Change has been the only constant with the Broncos defense over the last several years.

For the sixth time in as many years the Denver Broncos will open the season with a new defensive coordinator who is will be implementing a new defensive scheme with a handful of new defensive players.  
The new defense figures to stay around for at least a little while longer than have the previous six. The powers that be at Dove Valley recognize the Broncos will not be turned around overnight. The organization’s leadership structure believes in new head coach John Fox, his defensive coordinator Dennis Allen and the brand of football they are bringing to Denver.
Allen and Fox share a similar philosophy on how assemble and coordinate a defense.  They figure to work well together. Allen said Fox has given him full leeway to coach the defense as he sees fit but adds that he and Fox have to “do a good job of blending (their ideas) together."

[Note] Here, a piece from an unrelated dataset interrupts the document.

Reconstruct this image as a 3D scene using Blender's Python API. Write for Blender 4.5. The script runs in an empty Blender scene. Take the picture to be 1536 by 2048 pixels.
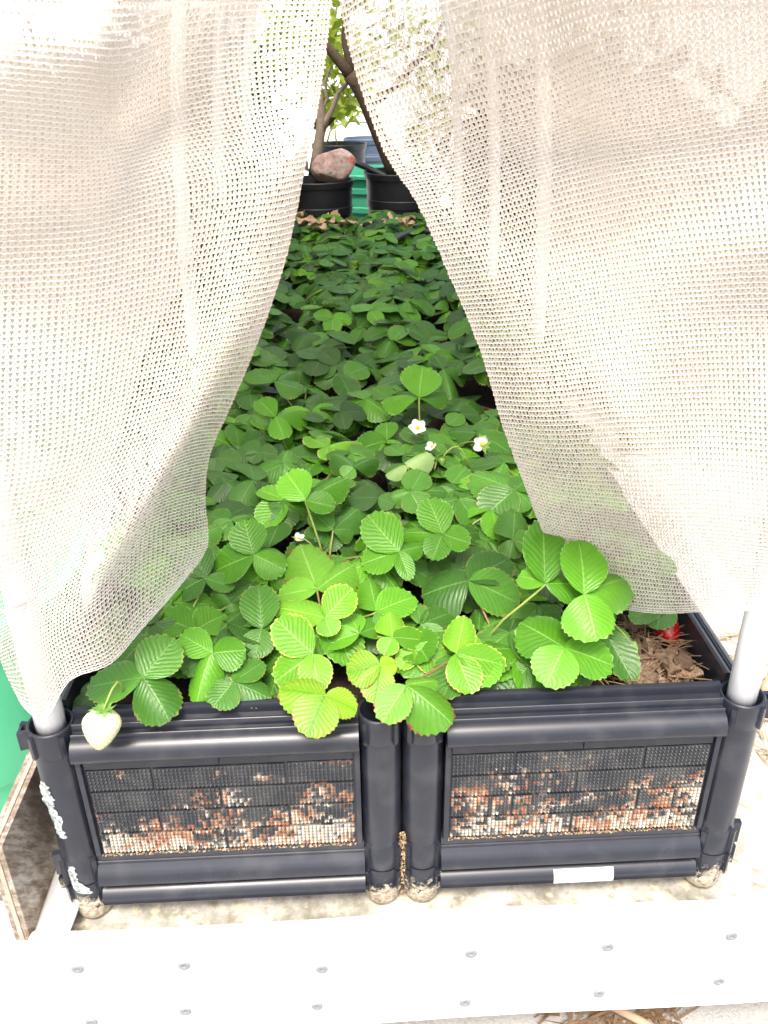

"We're going to be attacking and aggressive and as physical as we can," Allen said.
This is one of the oldest and oft-used clichés in the NFL lexicon; have you ever heard a defensive coach say they want “a lax, conservative defense that going to use a lot of soft zone and shy away from rushing the quarterback”? Of course not.
Yet looking at Fox’s and Allen’s history, as well as watching the team practice and play, one gets the impression they mean what they say. 
Further elaborating on the aggressive, attacking approach he will employ, Allen said, “"it's partly scheme but a lot of it is just mentality....we want to be a violent, aggressive defense….we're gonna hit you as hard as we can."
Allen and Fox want the defense to force negative plays – sacks, tackles for loss and turnovers. Allen notes that the 2009 Super Bowl Champion New Orleans Saints, for whom he served as defensive backs coach, forced 39 takeaways.
Allen has been well-received by his players. 2009 NFL sack king Elvis Dumervil says, “I love his mentality, he gets you fired up just talking to him, I got pumped up just listening to him."
Asked how to go about forcing negative plays Allen says, "I think first and foremost you have to put guys in position to be successful.”
Two of the guys who Allen and his staff will be putting in positions to be successful are rookies – linebacker Von Miller and safety Rahim Moore. Both players’ collegiate careers and skill sets indicate they will be highly capable of creating those negative plays.
In his senior season at Texas A&M, Miller tallied 17.5 tackles for loss and 10.5 sacks. And Moore tallied 14 interceptions in his three years at UCLA, leading the nation in picks as a sophomore.
In Denver’s base defense, Miller will line up off the ball at strong-side outside linebacker. From there, the defense can disguise what Miller is going to do; the opposing offense will not know if Miller is going to be blitzing or dropping into coverage.   
On passing downs, the Broncos will use their nickel package which has Miller lining up in a three-point stance at left defensive end with Robert Ayers sliding inside to three technique “under tackle” position.
In Dumervil, Denver has another negative-play creator on defense. It is hard for Allen to contain his excitement about having both Dumervil and Miller – who’ve dubbed themselves Batman and Robin – going after the quarterback.
"I get kind of excited about it,” Allen said with a big smile, “their best quality is their ability to rush the passer."
Dumervil, fully recovered from the torn pectoral muscle that cost him the entire 2010 season and now 15 lbs heavier and noticeably stronger, is equally excited about the new defense and playing with Miller saying, "I've never had a sack guy opposite of me ... I think Von is a natural pass rusher ... look for him to do great things in the NFL.”
A stout pass rush will make the defensive backs’ jobs easier. Allen calls the Denver secondary – with Moore, veteran Andre Goodman and future Hall of Famers Champ Bailey and Brian Dawkins – the strength of the defense.
Speaking about the defensive changes the veteran Dawkins says, "We're building, we started off at the right place, everybody running to the ball everybody getting to the ball with an attitude." Dawkins recognizes the “aggressiveness” cliché and says, “It's one thing to say it, it's another thing to do it on a consistent basis.”
Only time will tell if Denver can consistently be disruptive defensively, but they appear to have an excellent mentality and a lot of the right pieces in place.